Podium : Mengapa Kita Berbohong?

Pembahasan rinci tentang kebohongan dituangkan dalam buku karangan Stephen W. Littlejohn dan Karen A. Foos berjudul: Theories of Human Communication, edisi ke-9 (2009). Teori Kebohongan itu mengungkapkan bahwa proses komunikasi dan interaksi yang terjadi dan berlanjut antarpelaku komunikasi menggunakan proses maju-mundur (inkonsistensi). Pakar tentang percakapan, membahas pelaku komunikasi (baca: tersangka dan terperiksa) berbohong, karena: (1) Ingin mengatur informasi (manipulasi), (2) Mempunyai motivasi berbohong, (3) Kepentingan pribadi untuk menyembunyikan sesuatu, (4) Melindungi diri, keluarga dan kroninya, (5) Ketakutan kehilangan kekuasaan dan wibawa, (6) Menyembunyikan rahasia, (7) Hukuman sosial dan kehilangan nama baik, dan (8) sudah menjadi tabit (karakter) sebagai pembohong. Dari delapan parameter itu menunjukkan kenapa kita berbohong bahwa setiap percakapan perlu komitmen dan bahasa hati nurani dalam wujud kejujuran.
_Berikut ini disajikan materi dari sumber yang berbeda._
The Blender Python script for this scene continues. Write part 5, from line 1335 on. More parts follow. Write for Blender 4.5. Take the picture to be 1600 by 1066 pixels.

Jadi, ada tersangka atau terperiksa bersumpah dengan kitab suci di atas kepala, masih ada juga komunikator yang melakukan manipulasi informasi di depan sidang, semisal seseorang dalam menjalankan tampuk kekuasaan bebas dari Korupsi, Kolusi, dan Nepotisme (KKN), namun fakta dilapang tidak demikian. Untuk membuktikan bahwa pemimpin tersebut tidak melakukan KKN, kita bisa membuka Peraturan Pemerintah No. 54 tahun 2017, pasal 30, menjelaskan; “Setiap orang dalam pengurusan BUMD dalam satu daerah, dilarang memiliki hubungan keluarga sampai derajat ketiga berdasarkan garis lurus ke atas, ke bawah, atau ke samping, termasuk hubungan yang ditimbulkan karena perkawinan”. Legal standing dan aturan hukum secara jelas dan tegas, pasal ini menjadi rujukan utama, apakah pemimpin ini melakukan tindakan melawan aturan. Walaupun, jika ada pemimpin mengatakan saya tidak melakukan KKN tetapi fakta dilapangan terjadi. Itulah kebohongan.